Amnon: Yeah, that's not going to happen. Right.

Stewart: When I was the treasurer of the City of Columbia Missouri, we issued... I mean, just to get municipal debt issued is a major undertaking. It's not like somebody just walks in and goes, "Hey, we should issue bonds right now and we should build a parking garage." Hits. Hits. Believe me. I mean, that is a big process. So even to get one to market is a big deal. And then the performance of the credits has been stellar, for sure.

Amnon: Yeah, it makes it very difficult. And so now that we're going into more complicated asset classes, structured assets and the like, that comparability becomes increasingly more challenging. And you're trying to get a macro assessment of what's going on with a company or the industry. It's difficult to assess whether there's concentration risks building up and being able to articulate that in an effective way.

Now, what's critical here, and something that the commissioner touched on, is that resources are used cost effectively. In other words, that what makes this initiative really unique, I think, is that the NAIC decided not to acknowledge these challenges and see if they could work within the existing set of resources and use those resources effectively, acknowledging the inherent conflicts of interest and the challenges. That's very different from how, say, you saw the approach that was taken for CCAR and Solvency II, which were incredibly, incredibly expensive.

In our view, meaning Bridgeway's view, those initiatives, while incredibly valuable and helpful in providing transparency to the risk associated with banks and with European insurers and the like, certain parts of that process were approached in a way that was incredibly expensive. CCAR, the bill on that was hundreds of billions, if not billions or tens of billions of dollars. It was really, really expensive. It continues to be really expensive. And the question is, could you leverage those resources in a cost-effective way that could provide a level of transparency, possibly even better than some of the more expensive approaches because you are being very thoughtful about the use of those resources?

Stewart: And just to go a little further with Commissioner Houdek, how does the (E) Committee think about enhancements to the SVO's portfolio risk analysis capabilities and the risk analytic tools? Speaking of things that are expensive.

Nathan Houdek: I think we've kind of touched on that from what we were just saying. I think it might be worth taking a step further and talking about beyond the SVO one of the things that we as insurance regulators are looking at and is included in the investment framework is the development of a centralized investment expertise. So it would be, and this is all, it's very conceptual at this point, a lot of work still needs to occur as we build out this functionality, but really it would be some type of entity that would be separate from the SVO and the Structured Securities Group, but there would be some overlap with the work that's done. But it would really be about developing, again, the tools needed to do the type of risk analysis and the type of investment oversight in a more detailed way that Amnon was just talking about and that I had mentioned regarding more enhancement of macroprudential and prospective risk capabilities, looking at modeling capabilities for Structured Securities, really building out all those functions that would be, again, beneficial for individual state insurance departments.

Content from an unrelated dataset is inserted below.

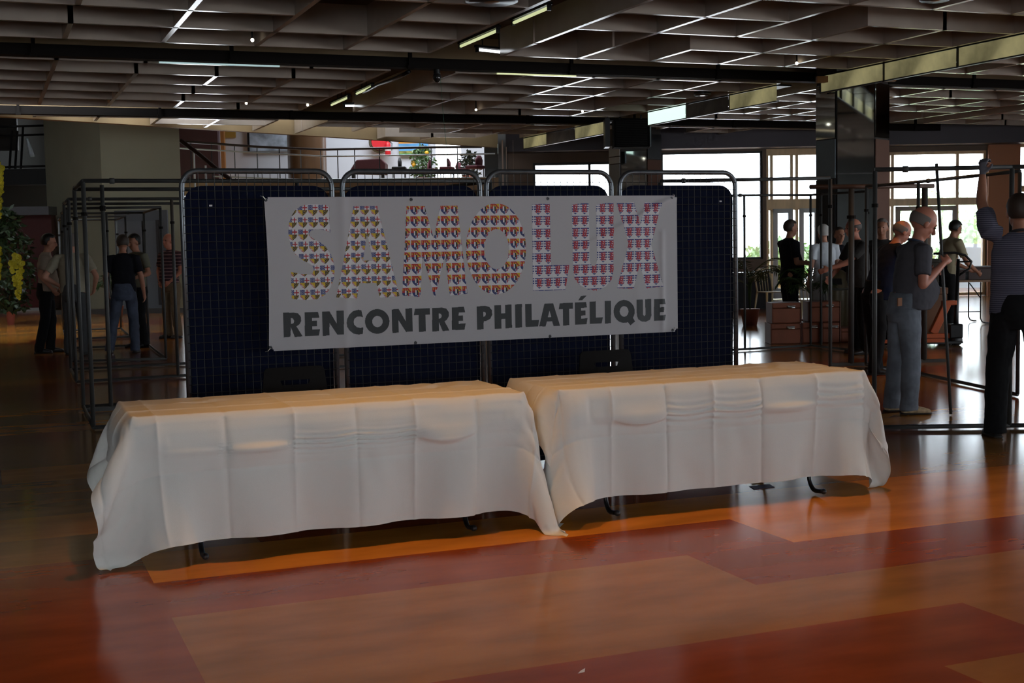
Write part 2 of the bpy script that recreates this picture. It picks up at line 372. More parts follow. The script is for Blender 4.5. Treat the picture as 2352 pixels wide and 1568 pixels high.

And so, I think we'll probably get to this in one of the upcoming questions, but this idea of developing this centralized investment expertise is one of the items included in our investment framework work plan that we as the (E) Committee and a drafting group that we've developed will be looking at in the coming months and initially talking with states to understand what capabilities do state regulators feel they don't have, currently, and assessing where the gaps exist and where investments should be made, capabilities should be developed, and really, again, to Amnon's point of doing it in a cost-effective way. I mean, there will be some cost associated with this work. Obviously, anytime you're talking about developing new tools, adding resources, adding personnel, there's cost to that. But we're very conscious of those costs. And all of this work, we're really committed to doing it in the most cost-effective and transparent way as possible.

Stewart: So Commissioner Houdek, I understand that there is a work plan with specific action items on it. Would you please comment on that or discuss it with us?

Nathan Houdek: Certainly. So just to provide a little more context. So last summer at the Summer National Meeting of the NAIC, we unveiled the investment framework document, received comment letters subsequent to that exposure. And then earlier this year we released an updated framework document, released a memo commenting on the responses that we had received initially, as well as the work plan document that you touched on, Stewart.

And really included in that is two key components, the first being six core principles that we've laid out. And I won't go through all of those in the interest of time today. That document is publicly available on the NAIC website, but really laying out what are the core principles of this work as we go forward. And then seven action items, kind of talking about things as basic as making sure the investment framework document is updated and there are regular reports provided to the (E) Committee to more complex work plan items such as developing this centralized investment expertise. We intend for this work plan to continue to evolve over time, but we think it's very important to be transparent and open in how we're doing the work currently and where we intend for this work to go in the coming months and years, frankly, as we work through each of the steps in this process.

Stewart: That's really helpful.

And just on the way out the door, the question is, what's next or what are you optimistic about? I mean, you've been traveling like crazy you had mentioned right before we came on. I know you're busy as you can be. I just want to say from speaking on behalf of our audience, we really appreciate you coming on and being willing to be so open and using our platform to speak with us. I want to say thank you so much. And also what's next or what are you looking forward to? What are you optimistic about?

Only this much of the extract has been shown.